GSA Annual Meeting in Phoenix, Arizona, USA - 2019

Paper No. 282-7
Presentation Time: 9:00 AM-6:30 PM

STABLE ISOTOPE STRATIGRAPHY OF LATE DEVONIAN CARBONATES IN THE ROCKY MOUNTAIN FRONT RANGES: A FIELD TEST OF THE AUTHIGENIC LEVER


GAZDEWICH, Sean C., University of Victoria, School of Earth and Ocean Sciences, 3800 Finnerty Road, Bob Wright Centre A405, Victoria, BC V8P 5C2, Canada, HUSSON, Jon M., University of Victoria, School of Earth and Ocean Sciences, 3800 Finnerty Road Bob Wright Center A405, Victoria, BC V8P 5C2, Canada and HAUCK, Tyler E., Alberta Geological Survey, 402, Twin Atria Building 4999 - 98 Avenue, Edmonton, AB T6B 2X3, Canada

Authigenic carbonate can form as isotopically depleted cements within sedimentary pore spaces.
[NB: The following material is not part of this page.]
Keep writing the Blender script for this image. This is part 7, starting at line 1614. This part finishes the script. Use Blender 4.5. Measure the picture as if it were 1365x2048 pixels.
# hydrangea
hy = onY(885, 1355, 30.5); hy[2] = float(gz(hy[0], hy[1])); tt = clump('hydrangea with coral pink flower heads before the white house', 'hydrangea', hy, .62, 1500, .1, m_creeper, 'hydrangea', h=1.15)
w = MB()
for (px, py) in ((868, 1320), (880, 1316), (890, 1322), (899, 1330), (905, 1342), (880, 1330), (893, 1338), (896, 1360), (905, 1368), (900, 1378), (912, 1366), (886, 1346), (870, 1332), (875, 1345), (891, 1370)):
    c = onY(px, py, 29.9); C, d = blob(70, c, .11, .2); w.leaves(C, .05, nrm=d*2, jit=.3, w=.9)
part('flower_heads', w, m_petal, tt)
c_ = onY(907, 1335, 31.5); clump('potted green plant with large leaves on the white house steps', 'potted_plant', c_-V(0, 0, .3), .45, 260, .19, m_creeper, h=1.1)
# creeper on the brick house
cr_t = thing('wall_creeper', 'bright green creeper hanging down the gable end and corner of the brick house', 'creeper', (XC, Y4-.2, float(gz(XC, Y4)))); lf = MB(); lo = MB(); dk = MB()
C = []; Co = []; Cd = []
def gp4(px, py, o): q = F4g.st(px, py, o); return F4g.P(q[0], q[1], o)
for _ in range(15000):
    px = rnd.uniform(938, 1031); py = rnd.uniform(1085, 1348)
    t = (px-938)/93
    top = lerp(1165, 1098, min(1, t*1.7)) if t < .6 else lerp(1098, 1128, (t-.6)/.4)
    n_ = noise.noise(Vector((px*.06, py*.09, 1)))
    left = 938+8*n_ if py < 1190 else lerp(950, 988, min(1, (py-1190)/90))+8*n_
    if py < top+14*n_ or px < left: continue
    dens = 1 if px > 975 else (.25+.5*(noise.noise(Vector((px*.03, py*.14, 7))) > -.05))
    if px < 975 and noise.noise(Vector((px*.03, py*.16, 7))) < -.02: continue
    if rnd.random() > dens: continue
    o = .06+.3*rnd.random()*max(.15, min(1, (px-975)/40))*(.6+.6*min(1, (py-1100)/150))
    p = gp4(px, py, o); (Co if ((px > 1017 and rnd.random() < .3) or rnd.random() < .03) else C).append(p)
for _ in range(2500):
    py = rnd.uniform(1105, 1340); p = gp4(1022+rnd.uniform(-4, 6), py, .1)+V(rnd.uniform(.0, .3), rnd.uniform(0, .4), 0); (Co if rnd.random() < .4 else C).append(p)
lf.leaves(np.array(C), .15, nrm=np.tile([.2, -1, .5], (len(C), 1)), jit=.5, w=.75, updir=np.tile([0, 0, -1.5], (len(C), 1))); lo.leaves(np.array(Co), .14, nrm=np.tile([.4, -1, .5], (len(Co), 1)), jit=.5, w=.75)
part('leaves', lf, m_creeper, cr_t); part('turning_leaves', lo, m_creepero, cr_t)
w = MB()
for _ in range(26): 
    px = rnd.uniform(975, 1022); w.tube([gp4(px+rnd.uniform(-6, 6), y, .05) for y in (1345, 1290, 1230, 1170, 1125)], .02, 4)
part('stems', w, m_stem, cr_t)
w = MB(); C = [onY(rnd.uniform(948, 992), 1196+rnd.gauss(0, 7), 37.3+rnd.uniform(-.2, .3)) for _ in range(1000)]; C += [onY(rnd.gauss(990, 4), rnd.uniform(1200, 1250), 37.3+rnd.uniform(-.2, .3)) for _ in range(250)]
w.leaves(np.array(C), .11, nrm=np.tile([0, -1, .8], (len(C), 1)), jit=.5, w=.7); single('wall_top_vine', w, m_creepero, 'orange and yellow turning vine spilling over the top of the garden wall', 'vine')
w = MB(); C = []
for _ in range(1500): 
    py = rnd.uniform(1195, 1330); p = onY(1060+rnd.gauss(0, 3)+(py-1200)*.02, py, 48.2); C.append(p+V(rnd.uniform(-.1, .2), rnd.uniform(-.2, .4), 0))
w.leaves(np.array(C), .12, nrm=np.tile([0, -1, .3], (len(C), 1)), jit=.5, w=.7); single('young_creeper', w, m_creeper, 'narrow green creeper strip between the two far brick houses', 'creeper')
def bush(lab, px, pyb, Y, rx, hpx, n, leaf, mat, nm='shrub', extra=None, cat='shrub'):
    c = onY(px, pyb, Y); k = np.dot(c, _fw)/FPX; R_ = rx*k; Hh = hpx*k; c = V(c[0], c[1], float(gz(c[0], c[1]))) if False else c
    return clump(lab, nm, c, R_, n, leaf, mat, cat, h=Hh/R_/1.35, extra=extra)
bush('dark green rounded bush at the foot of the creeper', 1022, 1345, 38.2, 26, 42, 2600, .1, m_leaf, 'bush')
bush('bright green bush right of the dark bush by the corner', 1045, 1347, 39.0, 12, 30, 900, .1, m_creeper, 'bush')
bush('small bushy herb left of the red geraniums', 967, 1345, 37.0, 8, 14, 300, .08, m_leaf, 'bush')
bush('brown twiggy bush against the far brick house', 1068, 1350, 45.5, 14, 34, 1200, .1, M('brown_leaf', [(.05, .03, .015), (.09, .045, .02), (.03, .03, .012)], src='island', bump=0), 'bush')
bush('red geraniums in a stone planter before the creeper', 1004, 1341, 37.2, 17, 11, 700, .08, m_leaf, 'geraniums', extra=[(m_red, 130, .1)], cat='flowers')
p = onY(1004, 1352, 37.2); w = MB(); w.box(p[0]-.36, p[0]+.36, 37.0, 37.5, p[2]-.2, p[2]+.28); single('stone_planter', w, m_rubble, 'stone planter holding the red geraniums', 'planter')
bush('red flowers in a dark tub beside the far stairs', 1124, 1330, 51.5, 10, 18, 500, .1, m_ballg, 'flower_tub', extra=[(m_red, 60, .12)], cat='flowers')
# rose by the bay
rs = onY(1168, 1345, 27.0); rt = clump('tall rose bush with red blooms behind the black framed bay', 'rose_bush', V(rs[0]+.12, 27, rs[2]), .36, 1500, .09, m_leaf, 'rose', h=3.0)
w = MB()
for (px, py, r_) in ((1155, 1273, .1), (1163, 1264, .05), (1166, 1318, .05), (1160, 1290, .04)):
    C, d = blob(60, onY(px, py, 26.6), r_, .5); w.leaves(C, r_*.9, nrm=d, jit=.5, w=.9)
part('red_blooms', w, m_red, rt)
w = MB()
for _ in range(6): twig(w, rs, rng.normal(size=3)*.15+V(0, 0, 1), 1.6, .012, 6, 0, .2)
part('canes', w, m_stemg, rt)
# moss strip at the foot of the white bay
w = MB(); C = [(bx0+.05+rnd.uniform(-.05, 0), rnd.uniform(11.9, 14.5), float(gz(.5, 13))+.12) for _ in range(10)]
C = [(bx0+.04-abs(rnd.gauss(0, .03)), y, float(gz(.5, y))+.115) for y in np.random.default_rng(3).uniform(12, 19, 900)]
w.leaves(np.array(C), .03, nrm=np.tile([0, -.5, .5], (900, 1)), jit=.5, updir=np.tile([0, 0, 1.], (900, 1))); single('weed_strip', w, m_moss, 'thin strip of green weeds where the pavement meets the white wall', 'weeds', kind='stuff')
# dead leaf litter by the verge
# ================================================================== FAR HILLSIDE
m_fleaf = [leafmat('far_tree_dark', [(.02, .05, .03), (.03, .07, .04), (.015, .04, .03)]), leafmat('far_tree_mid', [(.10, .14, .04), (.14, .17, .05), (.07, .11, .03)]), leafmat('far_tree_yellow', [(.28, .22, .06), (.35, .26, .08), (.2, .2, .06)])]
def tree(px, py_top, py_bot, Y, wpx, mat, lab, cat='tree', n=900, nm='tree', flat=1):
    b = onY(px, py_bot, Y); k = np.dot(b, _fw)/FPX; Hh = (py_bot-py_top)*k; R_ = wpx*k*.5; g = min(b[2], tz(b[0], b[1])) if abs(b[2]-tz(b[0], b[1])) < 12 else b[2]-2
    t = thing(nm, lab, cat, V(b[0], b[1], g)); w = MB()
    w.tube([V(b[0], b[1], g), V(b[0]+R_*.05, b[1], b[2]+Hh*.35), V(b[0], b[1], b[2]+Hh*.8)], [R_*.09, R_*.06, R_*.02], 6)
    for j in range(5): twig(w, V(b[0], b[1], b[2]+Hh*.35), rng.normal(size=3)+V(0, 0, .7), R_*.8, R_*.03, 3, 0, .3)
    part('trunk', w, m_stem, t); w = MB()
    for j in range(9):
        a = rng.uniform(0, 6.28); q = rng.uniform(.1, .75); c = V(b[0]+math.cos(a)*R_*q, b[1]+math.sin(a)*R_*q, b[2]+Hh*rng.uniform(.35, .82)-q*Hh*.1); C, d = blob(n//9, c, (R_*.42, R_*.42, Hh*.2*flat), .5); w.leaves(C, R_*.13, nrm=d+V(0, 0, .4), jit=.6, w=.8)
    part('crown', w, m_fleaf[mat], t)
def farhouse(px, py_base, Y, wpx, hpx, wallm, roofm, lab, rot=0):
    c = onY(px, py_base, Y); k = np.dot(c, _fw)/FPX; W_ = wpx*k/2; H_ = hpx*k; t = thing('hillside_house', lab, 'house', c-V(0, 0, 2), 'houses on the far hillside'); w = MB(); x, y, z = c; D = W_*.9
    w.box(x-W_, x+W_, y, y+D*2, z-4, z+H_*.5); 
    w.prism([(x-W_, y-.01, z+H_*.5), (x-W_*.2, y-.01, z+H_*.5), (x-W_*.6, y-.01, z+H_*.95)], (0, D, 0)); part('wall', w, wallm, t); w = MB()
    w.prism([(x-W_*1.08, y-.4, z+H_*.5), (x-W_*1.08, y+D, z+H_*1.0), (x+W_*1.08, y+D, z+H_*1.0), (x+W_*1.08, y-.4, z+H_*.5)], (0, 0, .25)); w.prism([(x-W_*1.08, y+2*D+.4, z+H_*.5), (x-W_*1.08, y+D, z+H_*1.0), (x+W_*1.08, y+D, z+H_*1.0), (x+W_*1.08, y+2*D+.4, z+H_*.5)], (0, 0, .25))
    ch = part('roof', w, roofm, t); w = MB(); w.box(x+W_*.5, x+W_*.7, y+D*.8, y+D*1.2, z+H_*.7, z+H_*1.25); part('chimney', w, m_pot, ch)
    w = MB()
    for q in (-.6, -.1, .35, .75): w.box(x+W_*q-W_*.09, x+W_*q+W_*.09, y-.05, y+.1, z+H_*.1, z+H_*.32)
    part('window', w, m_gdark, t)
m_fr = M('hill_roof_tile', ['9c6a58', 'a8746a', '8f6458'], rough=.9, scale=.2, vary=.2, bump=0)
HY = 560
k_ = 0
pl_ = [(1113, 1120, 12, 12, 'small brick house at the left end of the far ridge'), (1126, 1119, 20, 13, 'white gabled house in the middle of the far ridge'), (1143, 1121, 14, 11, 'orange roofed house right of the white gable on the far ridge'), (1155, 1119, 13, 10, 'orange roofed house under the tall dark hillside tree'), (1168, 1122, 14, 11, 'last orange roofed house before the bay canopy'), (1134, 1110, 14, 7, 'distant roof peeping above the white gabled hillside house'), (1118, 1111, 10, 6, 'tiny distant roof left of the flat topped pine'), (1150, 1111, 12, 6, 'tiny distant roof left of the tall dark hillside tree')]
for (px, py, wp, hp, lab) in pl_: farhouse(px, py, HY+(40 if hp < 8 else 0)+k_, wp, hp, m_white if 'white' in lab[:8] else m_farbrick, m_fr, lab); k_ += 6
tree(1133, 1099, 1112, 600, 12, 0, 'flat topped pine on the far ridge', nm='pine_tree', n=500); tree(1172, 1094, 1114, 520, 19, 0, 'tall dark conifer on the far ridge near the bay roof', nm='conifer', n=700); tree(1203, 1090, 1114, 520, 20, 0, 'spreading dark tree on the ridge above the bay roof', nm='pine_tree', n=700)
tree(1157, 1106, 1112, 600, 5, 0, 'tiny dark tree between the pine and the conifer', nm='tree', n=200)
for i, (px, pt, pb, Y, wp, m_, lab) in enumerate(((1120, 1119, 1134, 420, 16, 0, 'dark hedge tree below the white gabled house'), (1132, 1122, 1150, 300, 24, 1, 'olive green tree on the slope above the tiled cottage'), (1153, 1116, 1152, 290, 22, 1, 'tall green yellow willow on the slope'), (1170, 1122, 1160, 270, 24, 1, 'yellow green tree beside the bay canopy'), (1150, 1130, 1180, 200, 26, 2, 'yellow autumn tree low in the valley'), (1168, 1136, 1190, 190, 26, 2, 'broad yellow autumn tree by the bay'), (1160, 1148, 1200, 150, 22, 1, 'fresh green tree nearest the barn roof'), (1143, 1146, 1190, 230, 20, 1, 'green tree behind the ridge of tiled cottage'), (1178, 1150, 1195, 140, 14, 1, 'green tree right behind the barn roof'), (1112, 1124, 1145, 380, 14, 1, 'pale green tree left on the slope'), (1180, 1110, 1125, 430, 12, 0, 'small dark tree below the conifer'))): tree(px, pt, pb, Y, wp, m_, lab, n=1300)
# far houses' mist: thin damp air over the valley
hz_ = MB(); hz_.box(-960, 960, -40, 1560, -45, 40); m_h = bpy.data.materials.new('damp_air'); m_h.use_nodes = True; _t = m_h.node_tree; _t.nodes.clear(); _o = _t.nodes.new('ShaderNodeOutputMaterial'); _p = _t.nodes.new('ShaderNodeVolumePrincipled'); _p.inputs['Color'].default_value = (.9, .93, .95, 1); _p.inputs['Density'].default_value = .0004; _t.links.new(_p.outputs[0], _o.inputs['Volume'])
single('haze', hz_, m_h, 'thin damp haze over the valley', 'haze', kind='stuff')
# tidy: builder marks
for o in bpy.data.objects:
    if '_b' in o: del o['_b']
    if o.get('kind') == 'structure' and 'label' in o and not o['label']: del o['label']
Driven primarily through anaerobic oxidation of organic matter, it has been postulated that the widespread precipitation of these cements may have acted as a prominent alkalinity sink during times of low O2 concentrations, including during transient ocean anoxic events of the Phanerozoic. The Famennian, last age of the Devonian Period, is characterized by expanded anoxia, enhanced siliciclastic vs. carbonate deposition and is also bookended by mass extinctions of marine calcifiers. If appreciable amounts of isotopically depleted authigenic carbonate were being sequestered in organic-rich sediments, then this would have the effect of driving the δ13C values of dissolved inorganic carbon (DIC) towards more positive values. Here, we evaluate the influence of authigenic carbonate on the carbon cycle by developing δ13C profiles of Famennian carbonates within the Front Ranges of western Canada, including the Sassenach and overlying Palliser formations. The Sassenach formation is a shoaling-upwards, mixed clastic-carbonate unit, and displays little variation in δ13C values (between 1-2‰). The Palliser Formation is more carbonate-rich, and displays depositional heterogeneity with facies alternating between intertidal to deep subtidal environments, and δ13C values are relatively constant at 0‰. Localized isotopic variability may be attributed to dolomitization or disconformities. The isotopic composition of the Sassenach-Palliser succession falls within normal values for marine carbonates, and we do not observe an overall increase in δ13C values. Next research steps include study of coeval siliciclastic formations outboard of the Sassenach and Palliser formations, as well as the overlying Exshaw Formation, which represents the Late Devonian maximum in black shale deposition in North America. Collectively, we will be able to quantify the carbonate content and δ13C value of Late Devonian shale units from Western Canada, and the associated response (if any) recorded in shallow marine carbonates.